Sep 3, 2008 / 01:56 am
A successful petition drive by a Gainesville, Florida civic group will place a Charter Amendment on the March 2009 ballot to revoke a Gainesville City Council decision legalizing the use of opposite-sex bathrooms by men who perceive themselves as women and vice versa.
“Citizens for Good Public Policy,” a coalition of business, religious, and community leaders, held a press conference last week to announce that 6,343 petition signatures were validated by the Supervisor of Elections. More registered Gainesville voters reportedly signed the petitions than voted for the city mayor in the most recent election.
Cain Davis, Executive Director of Citizens For Good Public Policy, commented on the successful petition drive, saying: “The citizens of Gainesville are encouraged about having the opportunity to vote on this issue, which will ensure their laws accurately reflect their beliefs and values.”
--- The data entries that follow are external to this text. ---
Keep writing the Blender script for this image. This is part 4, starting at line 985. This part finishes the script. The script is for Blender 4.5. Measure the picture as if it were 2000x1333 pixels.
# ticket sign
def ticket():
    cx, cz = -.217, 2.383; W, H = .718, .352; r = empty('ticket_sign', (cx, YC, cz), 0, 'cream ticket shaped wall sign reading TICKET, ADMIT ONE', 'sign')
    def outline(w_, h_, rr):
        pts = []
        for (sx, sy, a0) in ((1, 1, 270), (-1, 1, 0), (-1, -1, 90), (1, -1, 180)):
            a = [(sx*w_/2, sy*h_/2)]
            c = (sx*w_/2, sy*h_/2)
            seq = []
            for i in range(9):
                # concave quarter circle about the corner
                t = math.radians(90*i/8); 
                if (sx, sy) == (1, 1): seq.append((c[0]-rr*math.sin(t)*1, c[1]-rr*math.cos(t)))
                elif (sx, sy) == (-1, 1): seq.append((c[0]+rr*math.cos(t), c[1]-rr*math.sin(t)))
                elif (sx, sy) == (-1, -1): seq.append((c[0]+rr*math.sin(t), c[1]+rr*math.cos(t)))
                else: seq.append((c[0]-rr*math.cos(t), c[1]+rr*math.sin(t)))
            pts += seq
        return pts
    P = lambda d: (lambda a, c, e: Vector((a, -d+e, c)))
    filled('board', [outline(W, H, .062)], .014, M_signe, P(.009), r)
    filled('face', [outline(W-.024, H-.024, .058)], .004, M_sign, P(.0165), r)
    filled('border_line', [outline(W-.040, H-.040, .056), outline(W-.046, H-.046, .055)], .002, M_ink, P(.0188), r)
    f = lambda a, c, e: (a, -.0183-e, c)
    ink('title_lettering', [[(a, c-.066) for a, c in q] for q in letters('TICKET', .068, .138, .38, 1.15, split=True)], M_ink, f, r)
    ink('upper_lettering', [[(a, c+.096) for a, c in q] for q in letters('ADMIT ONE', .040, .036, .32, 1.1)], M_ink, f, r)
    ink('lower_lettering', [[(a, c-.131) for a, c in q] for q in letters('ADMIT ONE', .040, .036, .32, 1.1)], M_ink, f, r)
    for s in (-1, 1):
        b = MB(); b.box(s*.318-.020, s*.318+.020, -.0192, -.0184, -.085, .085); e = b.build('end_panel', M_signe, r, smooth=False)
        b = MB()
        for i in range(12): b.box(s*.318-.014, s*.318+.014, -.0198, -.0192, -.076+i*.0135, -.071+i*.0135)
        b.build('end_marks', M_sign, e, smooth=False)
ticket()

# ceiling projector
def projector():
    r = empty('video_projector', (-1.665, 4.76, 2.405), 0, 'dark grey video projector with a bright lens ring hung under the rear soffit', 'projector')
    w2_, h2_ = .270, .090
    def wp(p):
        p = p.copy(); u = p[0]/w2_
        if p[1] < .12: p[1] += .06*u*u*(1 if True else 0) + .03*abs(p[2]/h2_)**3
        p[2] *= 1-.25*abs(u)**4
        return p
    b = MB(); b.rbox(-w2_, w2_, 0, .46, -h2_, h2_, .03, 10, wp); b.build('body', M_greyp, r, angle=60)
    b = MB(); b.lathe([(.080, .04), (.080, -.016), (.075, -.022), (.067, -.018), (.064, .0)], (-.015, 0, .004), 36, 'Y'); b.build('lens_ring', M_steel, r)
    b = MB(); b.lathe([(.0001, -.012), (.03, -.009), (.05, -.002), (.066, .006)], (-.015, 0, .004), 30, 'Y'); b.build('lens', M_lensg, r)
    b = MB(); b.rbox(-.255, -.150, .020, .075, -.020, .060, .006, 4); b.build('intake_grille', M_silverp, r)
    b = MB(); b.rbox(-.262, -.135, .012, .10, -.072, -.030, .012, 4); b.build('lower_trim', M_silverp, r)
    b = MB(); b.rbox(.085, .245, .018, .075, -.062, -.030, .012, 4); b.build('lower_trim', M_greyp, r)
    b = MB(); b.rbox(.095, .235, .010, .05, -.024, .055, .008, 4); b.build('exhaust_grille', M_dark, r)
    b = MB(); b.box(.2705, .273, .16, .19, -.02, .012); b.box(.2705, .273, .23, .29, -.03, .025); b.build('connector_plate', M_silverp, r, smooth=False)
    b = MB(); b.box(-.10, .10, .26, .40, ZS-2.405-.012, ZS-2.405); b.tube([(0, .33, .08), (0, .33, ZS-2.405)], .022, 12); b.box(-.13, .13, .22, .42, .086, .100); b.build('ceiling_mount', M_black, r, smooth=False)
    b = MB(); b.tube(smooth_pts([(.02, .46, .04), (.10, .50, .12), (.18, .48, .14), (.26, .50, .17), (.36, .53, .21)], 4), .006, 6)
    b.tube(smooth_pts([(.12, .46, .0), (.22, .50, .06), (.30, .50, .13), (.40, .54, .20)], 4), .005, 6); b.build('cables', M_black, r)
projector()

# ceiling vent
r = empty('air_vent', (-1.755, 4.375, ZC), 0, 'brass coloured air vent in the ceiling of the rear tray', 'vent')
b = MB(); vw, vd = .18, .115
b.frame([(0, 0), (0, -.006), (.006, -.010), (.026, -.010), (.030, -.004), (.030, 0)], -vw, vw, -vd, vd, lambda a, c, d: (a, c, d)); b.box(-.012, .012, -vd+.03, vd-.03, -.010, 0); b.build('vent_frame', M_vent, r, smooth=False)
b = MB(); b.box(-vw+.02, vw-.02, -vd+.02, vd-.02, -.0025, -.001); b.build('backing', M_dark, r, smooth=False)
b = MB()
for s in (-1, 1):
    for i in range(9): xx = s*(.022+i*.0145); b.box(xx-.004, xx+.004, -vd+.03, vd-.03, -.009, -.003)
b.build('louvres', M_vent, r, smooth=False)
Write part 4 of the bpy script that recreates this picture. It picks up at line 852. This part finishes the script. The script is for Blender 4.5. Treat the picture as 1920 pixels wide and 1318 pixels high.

The Ann Arbor-based Thomas More Law Center, which has acted as legal counsel for the coalition and helped draft the charter amendment, said in a press release that the amendment will prevent the addition of “a multitude of bizarre special rights categories that are being pushed by radical groups with a national agenda.”
According to the Center, the amendment would invalidate the protections provided to the new “gender identity” category.
“This Charter Amendment would bring Gainesville’s anti-discrimination laws in line with the state of Florida’s,” said Richard Thompson, President and Chief Counsel of the Thomas More Law Center.
“The concept of ‘gender identity’ was fashioned by radical homosexual organizations and advocates to normalize and protect the bizarre sexual behavior of a few people because they feel more like a woman or a man than what is their actual sex. These radical groups have taken over city councils like Gainesville. In practical effect, these types of ordinances end up being used to prosecute Christians who faithfully practice their faith.”
A statement on the Citizens for Good Public Policy web site warns that a group closely allied with the City Commission is trying to persuade petition signers to rescind their signatures, charging that signatories are helping to legalize discrimination. The group also claims that Citizens for Good Public Policy are really targeting homosexual rights.
Citizens for Good Public Rights denies the charges, saying that its organizers have never protested or brought legal action against the city’s civil rights laws protecting sexual orientation, protections which have existed since 1988.
“Let us be clear: Citizens for Good Public Policy believes local laws should neither oppose nor favor sexual orientation,” the group says on its web site. “We consider sexual orientation a matter of personal choice, and therefore unsuitable as a civil rights category.”
The organization argues that the Gainesville City Council’s decision “moved matters of privacy and sexuality from private bedrooms to public restrooms, and their refusal to consider public concern precipitated the formation of Citizens for Good Public Policy.”